Авторы различаются не столько по именитости, сколько по интонации.
Слышатся под обложками журнала и слёзные, горестные "бабьи" голошения по утерянному раю, и резкие оценочные речи пророков, и бесшабашные, частушечные
Протопоп Аввакум, академик Ломоносов, писатели Борис Шергин, Фёдор Абрамов, Владимир Личутин, Степан Писахов, Михаил Попов, Сергей Кириллов, поэты Николай Рубцов, Александр Росков, Александр Логинов и многие, многие другие, будто бы все когда-то пожили в этой общей, образ которой из года в год, из номера в номер дополняется новыми подробностями и смыслами.
В бесконечном ряду персонажей можно различить полюса характеров.
Вот покладистые терпеливцы, а вот необузданные вольнолюбцы За каждым - своеобычные авторы, их породившие и выпестовавшие.
С.Кириллов в своём романе выставил напоказ рассудительных "уйдомлян", у В.Личутина с пера сорвался "анархист". Рядом стоят чинные, пристойные персонажи Б.Шергина и озоруны С.Писахова. Выглядывает из-за их спин страстотерпец-паломник А.Роскова и неистовый "архангельский мужик" М.Попова. Безбашенный морячок Н.Рубцова растягивает меха гармошки, что не нарушает покоя тихих странниц М.Аввакумовой, и не заглушает "бойкий колоколец" Елены Кузьминой.
Тут и шукшинские чудики были бы ко двору, и завиральщики В.Белова.
И взирающий на них с осуждением абрамовский трудяга Михаил Пряслин.
Сотни авторов, тысячи персонажей родных и по духу, и по крови населяют литературные чертоги "Двины". Гул стоит от множества голосов. Слышится "говоря" уйдомлян, которую С.Кириллов намеренно подаёт в чистом виде, как бы записав на диктофон и потом расшифровав. Звукопись у него - основное художественное орудие для достижения сердечного отклика читателей. Тут и личутинский фольклорно-авангардный язык переливается всеми красотами. Если слово "лёд" у поморов имеет тридцать два синонима, то Личутин пользуется непременно одним ему известным тридцать третьим. Он создатель не только оригинальных художественных образов, но и, одновременно, небывалой, авторской, лексики. В этом отношении он дал всей русской литературе урок на век вперёд.
Исторические романы в "Двине" питаются энергиями бабьих причетов, пословиц и частушек - энергией национального здоровья. В отличие, например, от произведений Алексея Толстого, который постигал прошлое русского народа через записи в пыточных камерах.

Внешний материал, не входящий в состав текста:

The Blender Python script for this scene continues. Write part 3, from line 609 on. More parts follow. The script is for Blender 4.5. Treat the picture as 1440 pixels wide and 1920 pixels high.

Все эти сотни персонажей, будучи созданиями духовными, воображаемыми, и составляют душу (понятие неопределённое) той части русского народа, которая живёт в городках и деревнях дельты "Двины".
А что же большой Город?
Образы людей современного "полиса" В.Чубара тоже, без зазора, встраиваются в ряд традиционных для журнала типов. Интеллектуальные, духовидческие вещи М.Попова естественным образом ложатся на душу "Двины".
Казалось бы, редакции журнала, произрастающего в столь благодатном языковом крае, как архангелогородчина, достаточно было лишь поливать сиё дивное древо и любоваться его цветением, но она не чурается и прививок.
С немалым риском для себя пытается приживлять московские литературные сорта.
Совсем недавно читатели журнала с удивлением обнаружили в кроне "Двины" плоды творений десятка молодых столичных писателей во главе с огнедышащим литературным ветераном А.Прохановым, настолько необычные на вкус, что по прочтении вынуждены были даже заглядывать на обложку и удостоверяться, ужель та самая "Двина"?